Within the site are the ancient walls of Athens and the Sacred Gate which was only used by pilgrims from Eleusus using the sacred road to and from that site during the anual procession. Nearby is the Dipylon gate which was the main entrance to the city, where the Panathenaic procession began and where the cities prostitutes congregated so they could make themselves available to weary travelers. It was from this spot that Pericles gave what was probably his most well-known speech honoring those who had died in the first year of the Peloponesian war.

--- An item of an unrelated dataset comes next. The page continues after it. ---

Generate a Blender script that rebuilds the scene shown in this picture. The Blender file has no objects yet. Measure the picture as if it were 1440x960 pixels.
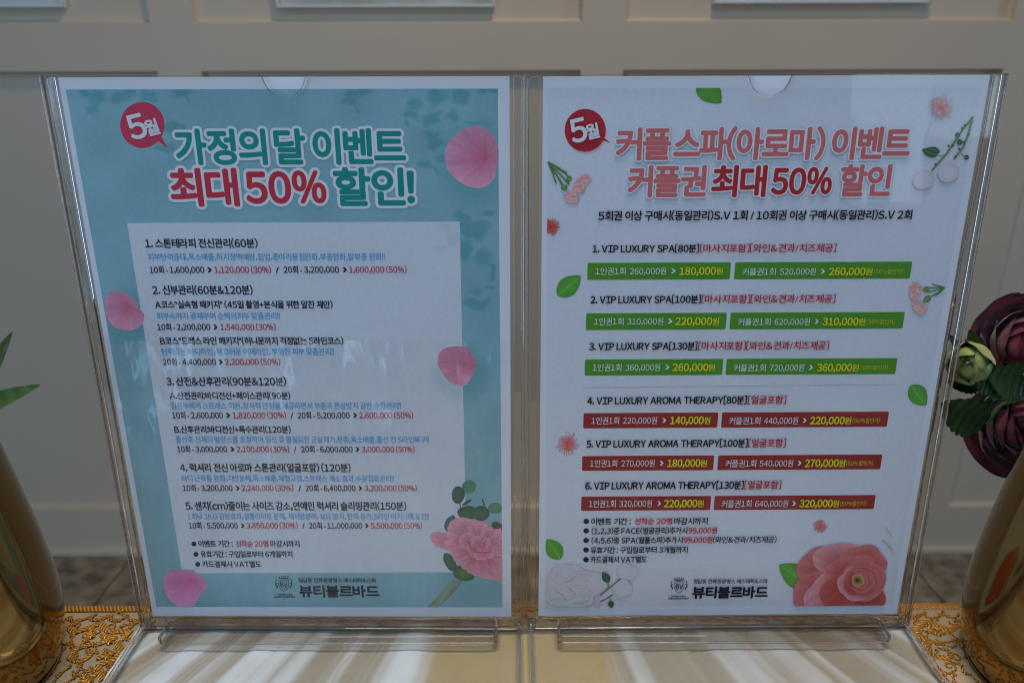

Between the two gates is the Pompeion, where the preparations were made for the Panathenaic procession which was in honor of Athena. The building was completely destroyed in 88BC and a 3 aisled building called the Building of the Warehouses was erected in it’s place in the 2nd century AD. The church of Agia Triada is in the background. The Eridanos river which once passed through the Sacred gate still flows beneath the site. It was covered by the Romans. On the Street of Tombs you can see replicas of the gravestones of some of Athens most prominent citizens. The originals are in the National Museum.
There is a small museum to the left of the site entrance with some really nice pottery, sculptures and right next to it is a collection of pillars which I assume were grave markers. To be honest with you I did not know what I was looking at nor did I care. It was just so beautiful that the ancient past seemed irrelevant. If you can get there in the winter or before the tourist hordes arrive for the summer then go.